Newberry Library initiative explores legacy of the most violent week in Chicago history
1919 Chicago Race Riots
The Newberry Library and 13 partners have organized Chicago 1919: Confronting the Race Riots, a year-long initiative engaging in public conversations about the legacy of the most violent week in Chicago history.

Charles Whitaker, dean of Northwestern Medill School of Journalism, Media, Integrated Marketing Communications, will lead a discussion about the 1919 Chicago Riot with Medill alumnae and WBEZ South Side reporter Natalie Moore on Saturday, July 27, the 100thanniversary of the riots.  

The discussion is part of the regular Bughouse Square Debates, which take place on Saturdays in July in Washington Square Park, 901 N. Clark Street.

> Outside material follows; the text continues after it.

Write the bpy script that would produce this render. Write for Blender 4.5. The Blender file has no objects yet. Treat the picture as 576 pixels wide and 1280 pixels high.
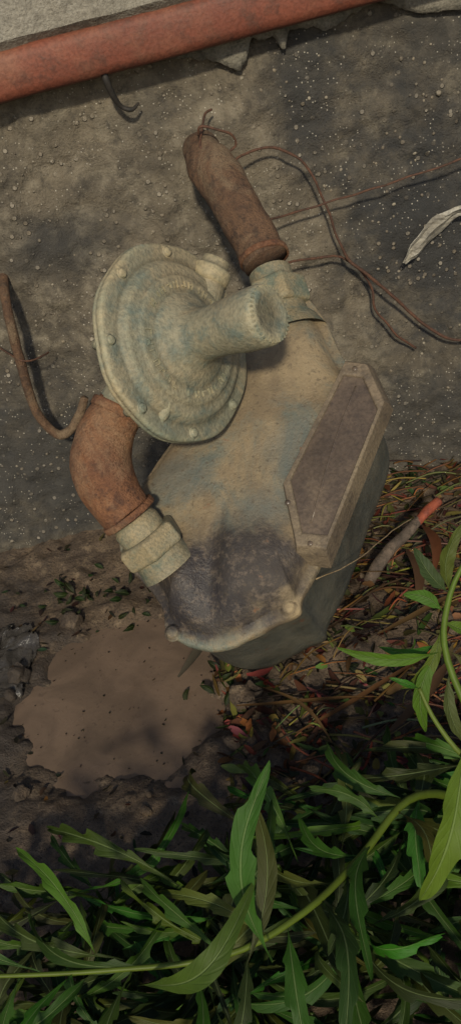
import bpy, bmesh, math, random
from mathutils import Vector as V, Matrix, noise
random.seed(7)
scene=bpy.context.scene
COL=bpy.context.collection
R=random.uniform

# ------------------------------------------------------------------ materials
class NT:
    def __init__(s,name):
        s.m=bpy.data.materials.new(name); s.m.use_nodes=True
        s.t=s.m.node_tree; s.n=s.t.nodes; s.n.clear(); s.bn=None
        s.out=s.n.new('ShaderNodeOutputMaterial'); s.b=s.n.new('ShaderNodeBsdfPrincipled')
        s.t.links.new(s.b.outputs[0],s.out.inputs[0])
        tc=s.n.new('ShaderNodeTexCoord'); s.co=tc.outputs['Object']; s.uv=tc.outputs['UV']
    def l(s,a,b): s.t.links.new(a,b)
    def noise(s,scale,detail=6,rough=.6,dist=0,co=None):
        n=s.n.new('ShaderNodeTexNoise'); n.inputs['Scale'].default_value=scale
        n.inputs['Detail'].default_value=detail; n.inputs['Roughness'].default_value=rough
        n.inputs['Distortion'].default_value=dist; s.l(co or s.co,n.inputs['Vector']); return n.outputs['Fac']
    def vor(s,scale,feat='F1',co=None,rnd=1):
        n=s.n.new('ShaderNodeTexVoronoi'); n.feature=feat; n.inputs['Scale'].default_value=scale
        n.inputs['Randomness'].default_value=rnd
        s.l(co or s.co,n.inputs['Vector']); return n
    def rng(s,x,a,b,c=0,d=1,smooth=True):
        n=s.n.new('ShaderNodeMapRange'); n.inputs[1].default_value=a; n.inputs[2].default_value=b
        n.inputs[3].default_value=c; n.inputs[4].default_value=d
        if smooth: n.interpolation_type='SMOOTHSTEP'
        s.l(x,n.inputs[0]); return n.outputs[0]
    def math(s,op,a,b=None):
        n=s.n.new('ShaderNodeMath'); n.operation=op
        for i,x in enumerate((a,b)):
            if x is None: continue
            if isinstance(x,(int,float)): n.inputs[i].default_value=x
            else: s.l(x,n.inputs[i])
        return n.outputs[0]
    def mix(s,fac,a,b,mode='MIX'):
        n=s.n.new('ShaderNodeMix'); n.data_type='RGBA'; n.blend_type=mode
        for i,x in ((0,fac),(6,a),(7,b)):
            if isinstance(x,(int,float)): n.inputs[i].default_value=x
            elif isinstance(x,tuple): n.inputs[i].default_value=(*x,1)
            else: s.l(x,n.inputs[i])
        return n.outputs[2]
    def blob(s,c,sz,a=1.0,b=.3):
        if s.bn is None: s.bn=s.math('MULTIPLY',s.math('SUBTRACT',s.noise(22,5,.68),.5),1.7)
        n=s.n.new('ShaderNodeVectorMath'); n.operation='SUBTRACT'; s.l(s.co,n.inputs[0]); n.inputs[1].default_value=c
        m=s.n.new('ShaderNodeVectorMath'); m.operation='DIVIDE'; s.l(n.outputs[0],m.inputs[0]); m.inputs[1].default_value=sz
        k=s.n.new('ShaderNodeVectorMath'); k.operation='LENGTH'; s.l(m.outputs[0],k.inputs[0])
        return s.rng(s.math('ADD',k.outputs['Value'],s.bn),a,b)
    def wear(s,c,lo=.55,hi=1.35):
        g=s.n.new('ShaderNodeNewGeometry'); p=g.outputs['Pointiness']
        c=s.mix(s.rng(p,.50,.44),c,s.mix(1.0,c,(lo,lo*.95,lo*.88),'MULTIPLY'))
        return s.mix(s.rng(p,.515,.56,0,.8),c,s.mix(1.0,c,(hi,hi,hi*.96),'MULTIPLY'))
    def col(s,x): s.l(x,s.b.inputs['Base Color'])
    def rough(s,x):
        if isinstance(x,(int,float)): s.b.inputs['Roughness'].default_value=x
        else: s.l(x,s.b.inputs['Roughness'])
    def bump(s,h,dist=.002,st=1):
        n=s.n.new('ShaderNodeBump'); n.inputs['Distance'].default_value=dist; n.inputs['Strength'].default_value=st
        s.l(h,n.inputs['Height']); s.l(n.outputs[0],s.b.inputs['Normal'])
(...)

It is scheduled to begin at 1:30 p.m., following a reading from Carl Sandburg’s visceral reporting on the 1919 Race Riots and from the account of the riots as described in “The Negro in Chicago,” written by the Chicago Commission on Race Relations and published in 1922. 

“The brutal and bloody conflict that erupted in the summer of 1919 is seminal, though little-known, event in Chicago history,” said Whitaker. “Understanding it is key to understanding the persistent segregation of Chicago neighborhoods and the legacy of disinvestment and neglect of the city’s predominantly African-American communities.” 

Details about the event and information on how to participate are available here.  

The event is part of a series entitled “Chicago 1919: Confronting the Race Riots” and a year-long initiative organized by the Newberry Library and its partners to engaging in public conversations about the legacy of the most violent week in Chicago history.  

Violence erupted after black teenager who had drifted across an invisible line in Lake Michigan that separated the black swimming area from the white at 29thStreet Beach was struck by a stone and drowned. Lasting a week and claimed, the riots claimed the lives of 38 people, the majority of them black. 

Racial tensions related to policing, migration and housing all came to a head in 1919. As a turning point in shaping racial divides that persist in Chicago, the 1919 race riots can be a lens for understanding the city today. 

Dean Whitaker and Moore, who is the author of “The South Side: A Portrait of Chicago and American Segregation,” will focus the discussion on coverage of the event in both national and local media, including the Chicago Defender and the Chicago Tribune, and talk about how the accounts differed in Black and White media.